"Допарадоксальная", так сказать, дискурсивная (по внешнему виду) часть урока - и это совершенно ясно - имеет свой центр: 8-29 - Человек и все о нем; человек как не подлежащая никакому сомнению мера всех вещей. Каждая вещь мира (как мы увидим дальше, и мир в целом) должна быть дана в человеческом измерении, как и полагается во всяком учебном деле. Бог запредельный, высший смысл всего - до поры вынесен за скобки урока, ибо урок - вполне гражданское, так сказать, цивильное дело.
"Человеческому" пласту материала предшествуют средства обговаривания, научаемой представимости жизни: буква, слово, язык... Жизнь, Смерть. Учительское космотворение, как и божественное, начинается со слова: Слово и слово. Волевой акт - у бога; у человека - как бы подражающий, но высветляющий сокровенный смысл, приобщающий этому смыслу, научающий(?) ему.
А что следует за "человеческим" пластом материала? - Пласт космогонический, который, строго говоря, может обойтись и без человеческого участия, если только, конечно, все эти горние - космические - вещи не претворять в слова о них, претендующие - все вместе - схватить их смысл. А не претворять нельзя, ибо идет урок научения - в высшей степени человеческое дело, имеющее в столь же высокой степени исключительно человеческий результат: слово-жест должно стать поступком-жестом, правильным действием правильно (то есть по выученным правилам) проживаемой жизни. Вот почему сразу же после учебно-обговоренной космогонии идет блок 74-83, имеющий человека в деле; человека как средоточие смысла в качестве единственного своего содержания. Человек-объект (8-29) и человек-делатель (74-83) должны отождествляться в едином и единственном смысле, и оттого космос (мир вещей) предстает (как бы предстает) цельным, целостным - годным к тому, чтобы выучиться быть в нем.

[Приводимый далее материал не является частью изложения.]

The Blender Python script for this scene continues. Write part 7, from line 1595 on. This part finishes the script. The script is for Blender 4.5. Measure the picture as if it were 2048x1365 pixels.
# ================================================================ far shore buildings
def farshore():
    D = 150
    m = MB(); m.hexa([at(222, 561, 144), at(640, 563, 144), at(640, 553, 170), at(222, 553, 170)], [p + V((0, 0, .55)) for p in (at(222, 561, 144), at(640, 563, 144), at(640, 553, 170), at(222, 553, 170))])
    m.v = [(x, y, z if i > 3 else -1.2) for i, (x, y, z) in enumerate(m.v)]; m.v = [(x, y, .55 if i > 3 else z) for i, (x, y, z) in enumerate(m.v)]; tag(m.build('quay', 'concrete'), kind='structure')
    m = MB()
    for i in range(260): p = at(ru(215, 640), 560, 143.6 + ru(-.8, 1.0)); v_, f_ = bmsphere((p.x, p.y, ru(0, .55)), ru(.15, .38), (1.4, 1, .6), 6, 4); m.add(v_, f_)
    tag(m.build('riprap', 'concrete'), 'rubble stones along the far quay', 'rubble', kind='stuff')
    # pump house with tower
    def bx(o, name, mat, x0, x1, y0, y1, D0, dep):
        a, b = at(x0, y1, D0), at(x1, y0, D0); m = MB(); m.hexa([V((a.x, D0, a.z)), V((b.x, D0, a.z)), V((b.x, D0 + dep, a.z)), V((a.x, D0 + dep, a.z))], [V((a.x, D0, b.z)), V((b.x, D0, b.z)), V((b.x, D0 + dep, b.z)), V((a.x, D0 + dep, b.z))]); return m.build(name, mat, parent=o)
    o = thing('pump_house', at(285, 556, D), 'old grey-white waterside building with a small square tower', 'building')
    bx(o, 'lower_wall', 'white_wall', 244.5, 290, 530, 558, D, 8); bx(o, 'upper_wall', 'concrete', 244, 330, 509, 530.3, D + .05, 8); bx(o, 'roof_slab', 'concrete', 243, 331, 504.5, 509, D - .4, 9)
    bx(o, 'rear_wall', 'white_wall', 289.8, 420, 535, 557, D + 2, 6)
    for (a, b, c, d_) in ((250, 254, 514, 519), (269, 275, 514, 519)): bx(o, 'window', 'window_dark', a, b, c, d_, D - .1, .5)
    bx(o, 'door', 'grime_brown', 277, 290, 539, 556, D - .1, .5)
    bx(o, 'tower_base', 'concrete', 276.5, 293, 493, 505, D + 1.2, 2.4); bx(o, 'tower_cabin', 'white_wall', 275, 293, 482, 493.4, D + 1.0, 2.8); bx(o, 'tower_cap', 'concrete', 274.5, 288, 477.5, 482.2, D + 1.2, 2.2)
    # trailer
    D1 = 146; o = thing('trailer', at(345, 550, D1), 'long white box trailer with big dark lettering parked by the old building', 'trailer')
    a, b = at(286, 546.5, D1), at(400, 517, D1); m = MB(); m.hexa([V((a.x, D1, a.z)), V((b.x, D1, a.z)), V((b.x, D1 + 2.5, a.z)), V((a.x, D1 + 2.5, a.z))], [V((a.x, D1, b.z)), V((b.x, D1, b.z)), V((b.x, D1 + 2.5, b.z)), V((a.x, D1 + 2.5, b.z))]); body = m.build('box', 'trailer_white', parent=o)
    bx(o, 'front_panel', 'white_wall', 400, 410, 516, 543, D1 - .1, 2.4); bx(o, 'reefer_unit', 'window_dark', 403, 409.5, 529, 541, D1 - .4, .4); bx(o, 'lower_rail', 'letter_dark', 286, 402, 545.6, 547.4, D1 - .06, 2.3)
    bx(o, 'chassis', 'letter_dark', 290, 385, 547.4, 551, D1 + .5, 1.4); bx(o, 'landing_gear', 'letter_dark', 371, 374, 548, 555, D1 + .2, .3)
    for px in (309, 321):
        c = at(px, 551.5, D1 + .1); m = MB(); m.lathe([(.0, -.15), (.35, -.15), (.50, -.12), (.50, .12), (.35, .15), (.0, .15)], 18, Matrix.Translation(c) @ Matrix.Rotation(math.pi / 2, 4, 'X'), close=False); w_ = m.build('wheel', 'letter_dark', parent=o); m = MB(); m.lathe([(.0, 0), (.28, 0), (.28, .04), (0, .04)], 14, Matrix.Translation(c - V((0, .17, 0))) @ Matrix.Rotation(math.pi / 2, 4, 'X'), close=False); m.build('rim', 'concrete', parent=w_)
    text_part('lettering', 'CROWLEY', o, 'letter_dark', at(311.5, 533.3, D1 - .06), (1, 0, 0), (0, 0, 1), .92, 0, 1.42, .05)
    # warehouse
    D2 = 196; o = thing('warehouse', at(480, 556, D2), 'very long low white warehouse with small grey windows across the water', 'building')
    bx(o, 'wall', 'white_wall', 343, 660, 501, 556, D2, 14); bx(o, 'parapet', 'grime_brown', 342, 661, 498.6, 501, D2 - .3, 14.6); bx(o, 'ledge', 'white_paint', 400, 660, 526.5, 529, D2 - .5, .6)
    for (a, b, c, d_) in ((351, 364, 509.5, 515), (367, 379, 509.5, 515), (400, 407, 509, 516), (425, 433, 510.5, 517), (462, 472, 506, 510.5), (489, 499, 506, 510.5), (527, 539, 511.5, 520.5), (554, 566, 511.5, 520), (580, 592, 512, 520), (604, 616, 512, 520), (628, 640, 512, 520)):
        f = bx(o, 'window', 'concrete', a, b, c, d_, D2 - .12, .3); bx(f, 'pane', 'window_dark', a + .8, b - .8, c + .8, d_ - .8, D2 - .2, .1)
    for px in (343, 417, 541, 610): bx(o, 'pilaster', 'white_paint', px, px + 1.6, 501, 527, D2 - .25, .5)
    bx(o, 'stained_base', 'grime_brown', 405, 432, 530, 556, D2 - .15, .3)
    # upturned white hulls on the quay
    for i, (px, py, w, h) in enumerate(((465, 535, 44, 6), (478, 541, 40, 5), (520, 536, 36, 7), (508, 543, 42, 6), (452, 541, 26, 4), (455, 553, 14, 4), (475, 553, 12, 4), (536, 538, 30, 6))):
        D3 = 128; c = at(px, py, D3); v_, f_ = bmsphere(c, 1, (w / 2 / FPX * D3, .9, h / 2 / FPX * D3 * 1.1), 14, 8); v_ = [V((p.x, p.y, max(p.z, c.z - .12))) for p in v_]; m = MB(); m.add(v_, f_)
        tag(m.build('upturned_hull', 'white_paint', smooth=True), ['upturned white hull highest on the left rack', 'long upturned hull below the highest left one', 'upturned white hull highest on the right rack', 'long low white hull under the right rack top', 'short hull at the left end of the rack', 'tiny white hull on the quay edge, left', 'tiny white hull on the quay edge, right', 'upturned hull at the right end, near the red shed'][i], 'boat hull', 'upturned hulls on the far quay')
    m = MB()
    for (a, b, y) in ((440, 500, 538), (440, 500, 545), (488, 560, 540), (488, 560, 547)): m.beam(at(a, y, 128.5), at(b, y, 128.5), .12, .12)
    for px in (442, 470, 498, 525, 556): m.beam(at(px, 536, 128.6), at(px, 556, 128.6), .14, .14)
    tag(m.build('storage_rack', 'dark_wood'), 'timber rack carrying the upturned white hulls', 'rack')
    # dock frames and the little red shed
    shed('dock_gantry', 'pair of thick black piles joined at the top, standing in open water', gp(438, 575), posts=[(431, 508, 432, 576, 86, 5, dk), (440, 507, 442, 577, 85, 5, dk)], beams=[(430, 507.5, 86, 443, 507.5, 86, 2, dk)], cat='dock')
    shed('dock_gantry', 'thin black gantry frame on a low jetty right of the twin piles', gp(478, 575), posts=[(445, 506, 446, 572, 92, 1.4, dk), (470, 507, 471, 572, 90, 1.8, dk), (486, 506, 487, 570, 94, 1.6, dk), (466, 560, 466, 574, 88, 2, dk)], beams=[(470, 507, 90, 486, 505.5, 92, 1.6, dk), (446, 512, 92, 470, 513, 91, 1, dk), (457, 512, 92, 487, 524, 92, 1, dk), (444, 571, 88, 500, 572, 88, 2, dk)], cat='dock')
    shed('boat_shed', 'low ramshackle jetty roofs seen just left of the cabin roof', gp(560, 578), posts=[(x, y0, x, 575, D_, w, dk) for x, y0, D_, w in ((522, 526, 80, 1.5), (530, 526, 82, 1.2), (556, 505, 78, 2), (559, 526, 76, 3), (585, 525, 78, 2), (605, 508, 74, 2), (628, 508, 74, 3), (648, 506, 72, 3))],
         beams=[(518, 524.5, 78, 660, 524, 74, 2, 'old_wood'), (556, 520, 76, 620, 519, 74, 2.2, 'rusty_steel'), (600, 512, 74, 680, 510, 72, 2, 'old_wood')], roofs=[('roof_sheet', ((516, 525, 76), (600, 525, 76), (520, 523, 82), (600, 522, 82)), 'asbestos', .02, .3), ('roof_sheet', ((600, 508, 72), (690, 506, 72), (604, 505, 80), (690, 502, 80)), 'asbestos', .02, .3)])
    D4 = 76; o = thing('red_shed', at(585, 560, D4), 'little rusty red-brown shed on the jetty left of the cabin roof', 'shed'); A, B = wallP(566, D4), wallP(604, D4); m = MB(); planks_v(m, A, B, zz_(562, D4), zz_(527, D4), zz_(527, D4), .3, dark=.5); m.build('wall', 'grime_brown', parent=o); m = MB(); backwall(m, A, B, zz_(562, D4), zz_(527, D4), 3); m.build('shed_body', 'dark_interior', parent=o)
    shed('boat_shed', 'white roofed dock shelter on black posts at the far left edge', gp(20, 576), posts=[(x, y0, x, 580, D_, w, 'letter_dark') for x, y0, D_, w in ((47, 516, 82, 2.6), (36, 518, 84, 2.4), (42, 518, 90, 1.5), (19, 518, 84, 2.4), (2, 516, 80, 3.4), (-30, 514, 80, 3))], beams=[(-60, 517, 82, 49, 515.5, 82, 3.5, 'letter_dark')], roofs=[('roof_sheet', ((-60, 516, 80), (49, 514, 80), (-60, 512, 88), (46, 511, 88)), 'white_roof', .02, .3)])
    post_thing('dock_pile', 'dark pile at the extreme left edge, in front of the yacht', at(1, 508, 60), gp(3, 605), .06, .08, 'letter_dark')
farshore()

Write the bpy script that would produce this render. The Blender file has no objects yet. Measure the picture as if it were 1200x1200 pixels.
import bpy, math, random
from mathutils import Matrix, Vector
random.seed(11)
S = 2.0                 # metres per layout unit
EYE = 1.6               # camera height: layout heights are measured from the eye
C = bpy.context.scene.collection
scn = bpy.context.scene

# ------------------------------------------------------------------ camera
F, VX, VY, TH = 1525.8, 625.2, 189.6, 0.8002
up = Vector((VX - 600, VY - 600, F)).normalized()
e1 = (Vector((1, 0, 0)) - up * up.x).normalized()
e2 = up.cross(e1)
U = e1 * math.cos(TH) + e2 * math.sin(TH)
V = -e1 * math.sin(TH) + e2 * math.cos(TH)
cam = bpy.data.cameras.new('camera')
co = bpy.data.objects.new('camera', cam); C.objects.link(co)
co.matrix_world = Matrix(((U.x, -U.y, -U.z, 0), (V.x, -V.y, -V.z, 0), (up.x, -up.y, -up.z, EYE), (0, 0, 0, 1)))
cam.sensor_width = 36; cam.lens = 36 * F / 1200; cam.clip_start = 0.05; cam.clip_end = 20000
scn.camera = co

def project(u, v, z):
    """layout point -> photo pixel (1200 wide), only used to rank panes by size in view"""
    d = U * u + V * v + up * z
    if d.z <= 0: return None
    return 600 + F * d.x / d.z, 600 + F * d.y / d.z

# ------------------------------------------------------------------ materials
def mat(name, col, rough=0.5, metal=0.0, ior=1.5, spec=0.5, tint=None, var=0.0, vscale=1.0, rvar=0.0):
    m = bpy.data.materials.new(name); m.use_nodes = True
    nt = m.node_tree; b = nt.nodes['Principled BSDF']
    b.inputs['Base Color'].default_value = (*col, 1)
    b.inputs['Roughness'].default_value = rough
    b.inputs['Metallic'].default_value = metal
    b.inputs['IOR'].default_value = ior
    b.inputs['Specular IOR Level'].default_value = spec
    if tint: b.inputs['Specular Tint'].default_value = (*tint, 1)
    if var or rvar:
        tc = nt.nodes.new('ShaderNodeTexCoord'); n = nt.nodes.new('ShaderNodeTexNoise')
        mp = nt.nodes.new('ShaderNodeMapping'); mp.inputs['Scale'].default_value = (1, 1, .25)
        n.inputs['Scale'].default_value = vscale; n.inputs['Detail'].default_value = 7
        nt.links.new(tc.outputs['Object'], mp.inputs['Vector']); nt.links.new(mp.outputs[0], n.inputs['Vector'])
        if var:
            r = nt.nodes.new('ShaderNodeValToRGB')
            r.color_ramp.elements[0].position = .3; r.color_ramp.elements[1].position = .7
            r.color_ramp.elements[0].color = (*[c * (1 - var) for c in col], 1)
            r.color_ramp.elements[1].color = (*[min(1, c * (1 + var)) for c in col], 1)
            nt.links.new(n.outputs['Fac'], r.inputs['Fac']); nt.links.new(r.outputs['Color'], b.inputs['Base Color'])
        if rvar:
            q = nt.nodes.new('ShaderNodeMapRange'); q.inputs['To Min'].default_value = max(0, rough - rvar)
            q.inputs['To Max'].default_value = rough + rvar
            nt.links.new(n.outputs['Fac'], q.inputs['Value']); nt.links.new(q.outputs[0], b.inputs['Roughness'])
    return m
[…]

Предстает цельным. Но как предстает цельным? Или точнее: как он делается таковым?
Сцепленность вещей, казалось бы, нерушима и предопределена: звено к звену и колечко в колечко. Тютелька в тютельку и точь-в-точь. Беззазорное на первый взгляд, сплошное дело. Непрерывное, как непрерывно ученое словопрение; вечно непрерывное как непрерывна - и в этой своей непрерывности вечная - жизнь в бесконечно длящемся одном слове, хоть и составленном из бесконечного множества слов. В одном Слове о мире. В слове-смысле...
Как же все это сработано?
"3. Пипин. Кто рождает слово?
Алкуин. Язык.
4. Пипин. Что такое язык?
Алкуин. Бич воздуха.
5. Пипин. Что такое воздух?
Алкуин. Хранитель жизни.
6. Пипин. Что такое жизнь?
Алкуин. Счастливым радость, несчастным горе, ожиданье смерти.
7. Пипин. Что такое смерть?
Алкуин. Неизбежный исход, неизвестный путь, живущих рыдание, завещаний исполнение, хищник человеков.
8. Пипин. Что такое человек?" и т. д.
Кантилена... Никогда не кончающаяся партия, протянутая линейно-бесконечным бесфинальным временем в бесконечную (?) даль. Но предел есть. Он - наведение (каждый раз!) на смысл, лежащий за всеми возможными пределами, но и... здесь, рядом, сей миг. И ради него, этого смысла, собственно, и затеяно все это странное учительство. Механически (?) усвояемое складывание слов о словах. Но так ли это? Ведь мир-то целен и зрим. Лицезрим...
Предшествующий взгляд на текст как целое, построенный по кантиленному принципу учительского умения представлять мир как школу, привел к тому, что слова-вопросы и слова-ответы, слившись-сцепившись, стали учебным материалом мироздания как мирознания. Мастерское умение как умение учить при таком обороте дела уже не нужно. Оно как бы ушло из текста, за текст... Посмотрите: разве похожи буква на стража истории, слово - на изменника души, а год - на колесницу мира? Не особенно похожи. Да и вовсе не обязаны быть похожими, потому что даже слово, обозначающее ту или иную вещь, вовсе не должно быть на нее похоже: слово кошка лишь привычка делает похожим на самое кошку. Но само называние чего-нибудь чем-нибудь само по себе законодательно неукоснительно. Назвать букву стражем истории, причем учительски аподиктично, означает, что так оно и есть: назвать значит оговорить названное в качестве не только существующего, но и бытийствующего, ожившего и навсегда с этого момента живущего в слове.